Jo Ann Skousen is a writer and critic living in New York.

With four writers, it's no wonder "The Legend of Zorro" is a mess. Stories — good stories at least — cannot be written by committee. A story needs a compelling conflict, and characters need believable motivations. That can't happen when four people are throwing their two cents into the pot and trying to compromise on the result. This movie feels like a sequel pushed by the producers to capitalize on the success of the original, but without any enthusiasm from the original crew. The actors seem to be thinking more about their next meal than their next line. Ted Elliott and Terry Rossio, who wrote the original "Mask of Zorro," are credited with the story, but two newcomers, Roberto Orci and Alex Kurtzman, joined the committee to write the screenplay for this sequel. Their previous credits include such notable projects as "Hercules: Legendary Journeys" and "Xena: Warrior Prin-cess." It shows.

I don't mind suspending my disbelief in order to enjoy an action-adventure flick; in fact, I look forward to heroes leaping across housetops, somersaulting onto waiting horses, and brandishing swords with lightning speed. But this movie is just shockingly awful. The anachronisms alone are a hoot. Mom and Dad take turns walking junior to school and picking him up afterwards. Elena asks for and receives a quickie divorce — in Catholic California. Over dinner, Elena asks her date where she might find the bathroom to powder her cheeks. A bathroom? This is 1850. It's out back, over a hole in the ground, for heaven's sakes! The movie even presents a clean-shaven Abraham Lincoln signing California's statehood papers — but Lincoln wouldn't become president till 1861; it was Millard Fillmore's pen that brought California into the Union.

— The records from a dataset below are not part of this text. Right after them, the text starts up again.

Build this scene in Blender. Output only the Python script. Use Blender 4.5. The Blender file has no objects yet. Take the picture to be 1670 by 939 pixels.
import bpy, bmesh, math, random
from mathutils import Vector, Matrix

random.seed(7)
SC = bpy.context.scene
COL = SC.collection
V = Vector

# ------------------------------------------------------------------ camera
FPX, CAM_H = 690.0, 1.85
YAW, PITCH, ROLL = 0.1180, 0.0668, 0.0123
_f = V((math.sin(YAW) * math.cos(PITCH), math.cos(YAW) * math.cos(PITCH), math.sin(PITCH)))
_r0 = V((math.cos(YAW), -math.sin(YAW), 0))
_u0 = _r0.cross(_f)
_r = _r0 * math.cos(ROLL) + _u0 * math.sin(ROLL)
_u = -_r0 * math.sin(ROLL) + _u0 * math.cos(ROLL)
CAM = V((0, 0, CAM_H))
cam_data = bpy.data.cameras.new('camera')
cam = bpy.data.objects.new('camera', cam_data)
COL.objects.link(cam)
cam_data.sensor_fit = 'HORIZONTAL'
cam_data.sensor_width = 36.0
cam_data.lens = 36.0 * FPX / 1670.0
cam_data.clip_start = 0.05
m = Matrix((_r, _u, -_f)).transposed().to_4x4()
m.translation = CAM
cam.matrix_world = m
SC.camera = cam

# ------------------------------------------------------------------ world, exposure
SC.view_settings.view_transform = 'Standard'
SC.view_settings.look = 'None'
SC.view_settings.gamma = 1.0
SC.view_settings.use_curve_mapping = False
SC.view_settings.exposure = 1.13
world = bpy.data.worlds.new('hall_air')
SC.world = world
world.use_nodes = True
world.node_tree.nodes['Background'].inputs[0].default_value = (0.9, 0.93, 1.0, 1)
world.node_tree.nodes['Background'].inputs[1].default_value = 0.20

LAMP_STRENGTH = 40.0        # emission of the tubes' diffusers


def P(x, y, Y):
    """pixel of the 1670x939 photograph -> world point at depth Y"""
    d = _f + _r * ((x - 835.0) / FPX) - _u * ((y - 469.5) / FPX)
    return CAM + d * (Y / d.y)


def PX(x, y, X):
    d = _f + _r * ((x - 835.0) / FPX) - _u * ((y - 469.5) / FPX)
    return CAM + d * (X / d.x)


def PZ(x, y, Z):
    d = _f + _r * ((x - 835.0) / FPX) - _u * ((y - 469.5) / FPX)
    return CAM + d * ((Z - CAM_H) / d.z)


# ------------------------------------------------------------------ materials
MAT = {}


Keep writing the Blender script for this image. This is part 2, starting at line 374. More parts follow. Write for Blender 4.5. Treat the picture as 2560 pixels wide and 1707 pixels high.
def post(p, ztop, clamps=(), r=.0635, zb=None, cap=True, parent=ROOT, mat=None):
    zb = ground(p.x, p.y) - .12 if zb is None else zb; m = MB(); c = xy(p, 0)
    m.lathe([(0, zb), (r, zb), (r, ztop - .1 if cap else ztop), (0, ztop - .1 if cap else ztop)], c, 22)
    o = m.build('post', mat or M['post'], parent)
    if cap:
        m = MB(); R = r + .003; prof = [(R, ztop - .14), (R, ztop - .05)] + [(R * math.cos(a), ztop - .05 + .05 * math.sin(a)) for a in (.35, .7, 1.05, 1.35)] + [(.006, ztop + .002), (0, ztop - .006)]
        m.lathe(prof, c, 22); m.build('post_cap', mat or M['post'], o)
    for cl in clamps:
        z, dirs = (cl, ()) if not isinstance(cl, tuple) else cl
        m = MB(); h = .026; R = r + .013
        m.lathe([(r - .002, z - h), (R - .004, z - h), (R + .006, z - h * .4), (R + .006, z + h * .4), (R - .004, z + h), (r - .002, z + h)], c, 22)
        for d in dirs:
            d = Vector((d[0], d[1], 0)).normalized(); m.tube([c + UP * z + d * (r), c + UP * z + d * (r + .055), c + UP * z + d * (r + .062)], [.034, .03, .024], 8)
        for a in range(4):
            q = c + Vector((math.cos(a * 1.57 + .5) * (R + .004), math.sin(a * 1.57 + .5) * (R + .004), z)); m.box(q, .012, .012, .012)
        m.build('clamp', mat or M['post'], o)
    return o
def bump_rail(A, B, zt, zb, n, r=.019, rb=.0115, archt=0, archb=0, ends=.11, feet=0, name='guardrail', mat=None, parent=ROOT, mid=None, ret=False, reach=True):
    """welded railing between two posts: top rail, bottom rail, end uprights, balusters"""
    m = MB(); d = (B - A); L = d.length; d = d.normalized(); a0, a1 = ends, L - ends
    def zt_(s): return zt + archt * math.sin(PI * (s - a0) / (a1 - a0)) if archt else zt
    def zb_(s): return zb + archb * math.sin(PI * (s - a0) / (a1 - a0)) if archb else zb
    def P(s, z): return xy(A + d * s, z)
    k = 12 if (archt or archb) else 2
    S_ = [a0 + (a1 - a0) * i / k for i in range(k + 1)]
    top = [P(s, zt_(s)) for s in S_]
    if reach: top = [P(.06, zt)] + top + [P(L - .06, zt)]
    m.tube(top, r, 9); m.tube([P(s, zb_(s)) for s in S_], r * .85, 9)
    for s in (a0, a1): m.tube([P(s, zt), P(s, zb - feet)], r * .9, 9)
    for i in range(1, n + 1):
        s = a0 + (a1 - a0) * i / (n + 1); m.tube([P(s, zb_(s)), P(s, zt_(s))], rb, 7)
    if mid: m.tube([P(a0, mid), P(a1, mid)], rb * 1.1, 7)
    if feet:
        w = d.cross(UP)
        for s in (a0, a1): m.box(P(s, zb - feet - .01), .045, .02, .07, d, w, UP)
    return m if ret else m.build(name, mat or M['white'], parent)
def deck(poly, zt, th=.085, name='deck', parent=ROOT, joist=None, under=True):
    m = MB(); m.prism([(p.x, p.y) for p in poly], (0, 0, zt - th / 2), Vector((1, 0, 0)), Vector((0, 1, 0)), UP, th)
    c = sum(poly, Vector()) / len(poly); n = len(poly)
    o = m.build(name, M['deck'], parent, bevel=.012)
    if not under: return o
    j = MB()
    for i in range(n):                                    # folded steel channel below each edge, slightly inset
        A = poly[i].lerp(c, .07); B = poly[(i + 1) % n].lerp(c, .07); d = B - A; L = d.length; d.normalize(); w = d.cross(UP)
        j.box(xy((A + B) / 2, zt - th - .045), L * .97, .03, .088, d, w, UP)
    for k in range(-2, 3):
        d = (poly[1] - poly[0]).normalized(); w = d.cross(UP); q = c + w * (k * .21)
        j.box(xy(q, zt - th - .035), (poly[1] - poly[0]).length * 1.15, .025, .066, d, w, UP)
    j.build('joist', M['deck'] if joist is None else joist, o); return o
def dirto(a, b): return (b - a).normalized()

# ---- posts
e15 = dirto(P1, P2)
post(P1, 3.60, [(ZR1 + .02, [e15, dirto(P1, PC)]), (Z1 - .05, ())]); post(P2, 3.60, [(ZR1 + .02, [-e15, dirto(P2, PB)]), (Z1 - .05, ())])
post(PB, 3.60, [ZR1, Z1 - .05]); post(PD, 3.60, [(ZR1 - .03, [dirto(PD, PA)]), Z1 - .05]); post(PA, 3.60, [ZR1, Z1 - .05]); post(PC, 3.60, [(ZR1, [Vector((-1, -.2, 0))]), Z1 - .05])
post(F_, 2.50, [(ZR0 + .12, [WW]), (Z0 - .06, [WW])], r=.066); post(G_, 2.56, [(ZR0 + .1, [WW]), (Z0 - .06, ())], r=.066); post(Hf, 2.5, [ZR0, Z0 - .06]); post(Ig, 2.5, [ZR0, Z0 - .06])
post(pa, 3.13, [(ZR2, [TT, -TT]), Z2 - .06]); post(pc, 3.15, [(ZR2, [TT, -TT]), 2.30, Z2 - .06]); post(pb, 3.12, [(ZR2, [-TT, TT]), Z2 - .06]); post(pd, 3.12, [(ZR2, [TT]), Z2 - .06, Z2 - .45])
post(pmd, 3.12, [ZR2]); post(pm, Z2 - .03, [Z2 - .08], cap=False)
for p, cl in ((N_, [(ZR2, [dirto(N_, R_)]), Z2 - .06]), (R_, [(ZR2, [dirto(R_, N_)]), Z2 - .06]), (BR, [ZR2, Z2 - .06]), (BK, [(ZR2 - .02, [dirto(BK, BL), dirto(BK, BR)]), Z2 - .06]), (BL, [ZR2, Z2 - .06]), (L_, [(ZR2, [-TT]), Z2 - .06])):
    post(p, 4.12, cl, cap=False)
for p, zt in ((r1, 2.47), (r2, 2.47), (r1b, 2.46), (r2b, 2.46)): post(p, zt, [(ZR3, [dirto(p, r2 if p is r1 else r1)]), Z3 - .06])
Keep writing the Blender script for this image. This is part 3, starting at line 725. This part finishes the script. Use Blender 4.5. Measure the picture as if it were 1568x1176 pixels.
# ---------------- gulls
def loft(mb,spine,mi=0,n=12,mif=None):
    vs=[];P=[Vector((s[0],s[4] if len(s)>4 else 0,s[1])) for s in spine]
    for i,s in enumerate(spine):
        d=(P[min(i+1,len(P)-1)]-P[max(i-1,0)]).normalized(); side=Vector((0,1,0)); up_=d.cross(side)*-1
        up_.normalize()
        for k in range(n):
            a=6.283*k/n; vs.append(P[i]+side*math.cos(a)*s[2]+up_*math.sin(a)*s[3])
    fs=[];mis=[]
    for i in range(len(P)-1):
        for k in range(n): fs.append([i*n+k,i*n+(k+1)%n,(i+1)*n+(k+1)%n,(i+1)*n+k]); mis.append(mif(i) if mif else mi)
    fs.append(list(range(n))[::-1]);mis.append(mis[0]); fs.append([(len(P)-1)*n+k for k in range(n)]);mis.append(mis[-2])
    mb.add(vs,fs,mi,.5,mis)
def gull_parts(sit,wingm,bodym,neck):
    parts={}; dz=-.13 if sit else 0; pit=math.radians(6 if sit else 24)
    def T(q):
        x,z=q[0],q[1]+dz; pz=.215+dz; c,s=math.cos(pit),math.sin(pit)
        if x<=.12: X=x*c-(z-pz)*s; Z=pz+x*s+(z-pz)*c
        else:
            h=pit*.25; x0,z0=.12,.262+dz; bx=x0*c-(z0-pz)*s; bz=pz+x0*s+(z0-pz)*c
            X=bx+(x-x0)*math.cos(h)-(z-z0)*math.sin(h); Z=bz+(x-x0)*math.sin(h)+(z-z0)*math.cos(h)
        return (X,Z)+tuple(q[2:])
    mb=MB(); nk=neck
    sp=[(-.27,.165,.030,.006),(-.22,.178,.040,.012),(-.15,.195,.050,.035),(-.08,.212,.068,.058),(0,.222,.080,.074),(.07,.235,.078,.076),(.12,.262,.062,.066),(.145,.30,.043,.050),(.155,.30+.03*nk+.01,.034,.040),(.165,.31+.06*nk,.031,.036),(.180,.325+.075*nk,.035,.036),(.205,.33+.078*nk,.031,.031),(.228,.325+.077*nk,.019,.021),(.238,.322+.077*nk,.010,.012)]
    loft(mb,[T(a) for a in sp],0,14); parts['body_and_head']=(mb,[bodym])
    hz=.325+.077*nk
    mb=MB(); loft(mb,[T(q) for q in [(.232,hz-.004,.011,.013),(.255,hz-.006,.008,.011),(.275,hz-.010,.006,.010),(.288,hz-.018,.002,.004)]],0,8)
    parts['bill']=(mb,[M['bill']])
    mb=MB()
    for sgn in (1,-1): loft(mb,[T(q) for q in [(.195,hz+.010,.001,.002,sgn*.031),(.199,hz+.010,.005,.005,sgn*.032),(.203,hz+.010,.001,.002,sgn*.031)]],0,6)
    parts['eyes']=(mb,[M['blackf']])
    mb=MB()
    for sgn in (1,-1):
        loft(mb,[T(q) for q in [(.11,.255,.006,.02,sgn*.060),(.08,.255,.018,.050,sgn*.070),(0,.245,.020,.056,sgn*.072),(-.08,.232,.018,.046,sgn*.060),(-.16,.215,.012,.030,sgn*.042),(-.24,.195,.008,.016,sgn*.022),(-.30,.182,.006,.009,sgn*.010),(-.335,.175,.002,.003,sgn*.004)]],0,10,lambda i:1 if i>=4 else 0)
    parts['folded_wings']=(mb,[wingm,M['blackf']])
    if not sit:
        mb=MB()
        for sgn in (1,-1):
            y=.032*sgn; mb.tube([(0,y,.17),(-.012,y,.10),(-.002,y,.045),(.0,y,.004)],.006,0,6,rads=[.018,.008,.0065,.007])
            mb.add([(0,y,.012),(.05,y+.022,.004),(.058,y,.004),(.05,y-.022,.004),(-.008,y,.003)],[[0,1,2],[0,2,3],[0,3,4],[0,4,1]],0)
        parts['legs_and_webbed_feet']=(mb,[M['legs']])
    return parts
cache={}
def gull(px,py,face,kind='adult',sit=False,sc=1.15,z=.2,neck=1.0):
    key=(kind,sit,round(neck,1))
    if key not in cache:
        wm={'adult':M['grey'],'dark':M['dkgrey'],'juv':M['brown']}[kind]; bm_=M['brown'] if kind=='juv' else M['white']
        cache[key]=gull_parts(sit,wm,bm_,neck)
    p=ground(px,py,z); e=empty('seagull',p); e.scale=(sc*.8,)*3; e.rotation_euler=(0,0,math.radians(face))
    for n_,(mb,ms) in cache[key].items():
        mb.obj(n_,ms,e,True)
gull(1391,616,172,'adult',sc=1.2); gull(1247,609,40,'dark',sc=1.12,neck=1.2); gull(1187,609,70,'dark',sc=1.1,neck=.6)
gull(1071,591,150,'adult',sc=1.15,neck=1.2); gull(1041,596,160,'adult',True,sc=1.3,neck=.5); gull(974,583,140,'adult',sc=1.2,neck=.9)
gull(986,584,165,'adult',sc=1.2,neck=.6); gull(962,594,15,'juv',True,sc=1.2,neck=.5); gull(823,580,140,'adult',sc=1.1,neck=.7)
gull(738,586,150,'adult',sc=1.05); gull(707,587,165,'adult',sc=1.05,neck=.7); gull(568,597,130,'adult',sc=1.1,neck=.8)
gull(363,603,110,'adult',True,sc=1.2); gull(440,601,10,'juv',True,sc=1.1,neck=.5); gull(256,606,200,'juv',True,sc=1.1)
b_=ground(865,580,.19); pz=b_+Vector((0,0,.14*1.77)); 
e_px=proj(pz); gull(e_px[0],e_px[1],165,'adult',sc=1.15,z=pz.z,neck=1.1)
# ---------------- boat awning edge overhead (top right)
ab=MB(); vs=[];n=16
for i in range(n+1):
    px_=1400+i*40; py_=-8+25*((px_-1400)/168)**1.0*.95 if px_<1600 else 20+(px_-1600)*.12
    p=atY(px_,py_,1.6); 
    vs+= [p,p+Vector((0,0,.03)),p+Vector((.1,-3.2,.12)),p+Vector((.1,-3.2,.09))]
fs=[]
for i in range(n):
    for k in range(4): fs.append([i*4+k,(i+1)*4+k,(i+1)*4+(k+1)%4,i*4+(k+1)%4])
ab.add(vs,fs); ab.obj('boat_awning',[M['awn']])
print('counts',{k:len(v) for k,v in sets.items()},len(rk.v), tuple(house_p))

With movies costing many millions of dollars to produce and many more to promote, studios this year seem afraid to try anything new. This season has been fraught with sequels, remakes, and TV shows turned into movies. Occasionally an outstanding performance can save a remake — Johnny Depp was brilliant as Willy Wonka this summer — but great new stories are the only sure way to bring Hollywood out of its malaise. I once asked Ben Stein why Hollywood, one of the biggest business centers in the country, always makes business people the bad guys in movies. He suggested the reason is that screenwriters are the poorest paid members of the industry, and their writing reflects their own bias. Perhaps when studios start paying enough to lure great writers to the screen, they will get decent movies.